Abu'l Wafa (AD 940–998)

Abul Wafa

Depiction of Abu'l Wafa on a Spanish stamp.

Abu'l Wafa (also known as Abu al-Wafa and Abu al-Wafa Buzhjani) was a Persian mathematician and astronomer. He was born in Buzjan, a city in what is now Iran.


Abu'l Wafa is considered one of the greatest mathematicians of the Islamic Golden Age, along with other scholars such as Al-Khwarizmi, Al-Biruni, and Omar Khayyam. He was the first to describe geometrical constructions possible only with a straightedge and a fixed compass, later dubbed a 'rusty compass,' that never alters its radius.
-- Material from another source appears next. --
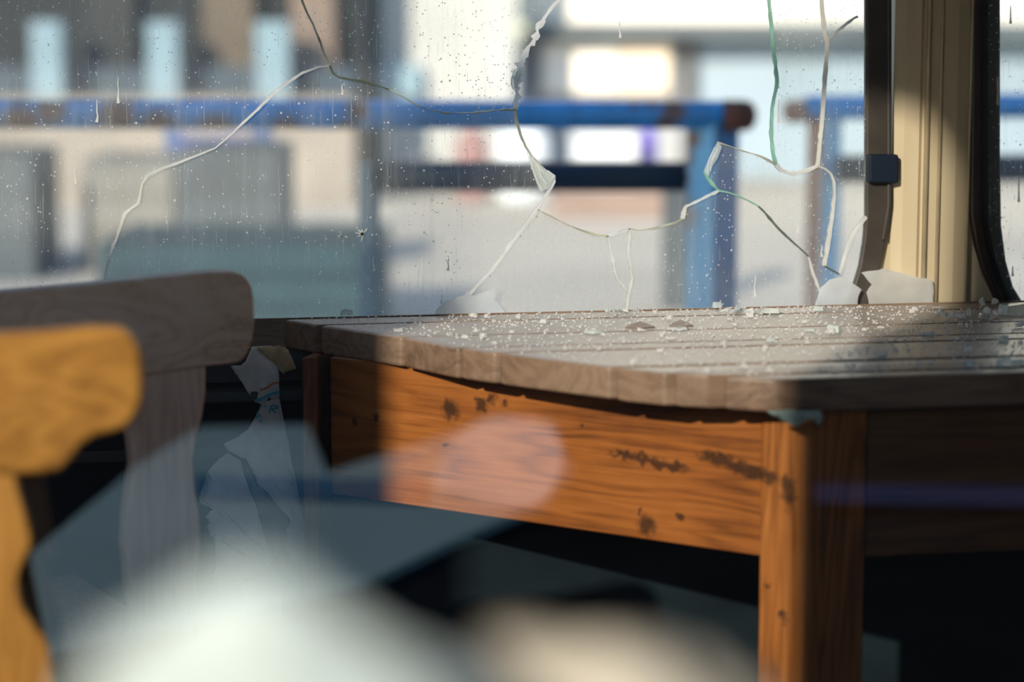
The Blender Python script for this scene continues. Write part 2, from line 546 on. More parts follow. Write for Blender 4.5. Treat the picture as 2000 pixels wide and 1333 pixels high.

He developed methods for constructing regular polygons and calculating the areas of circles and other figures.


He pioneered the use of the tangent function, apparently discovered the secant and cosecant functions, and compiled tables of sines and tangents at 15 arcminute intervals – work done as part of an investigation into the orbit of the Moon.


Abu'l Wafa wrote several important mathematical works, including treatisew on the calculation of areas and volumes, on the construction of regular polygons, and on the calculation of the movements of celestial bodies. He also wrote a treatise on the use of the astrolabe, a device used for measuring the altitude of celestial objects.


In addition to his work in mathematics and astronomy, Abul Wafa was also a skilled engineer and is known for his work on the construction of mechanical devices, such as water clocks and astronomical instruments.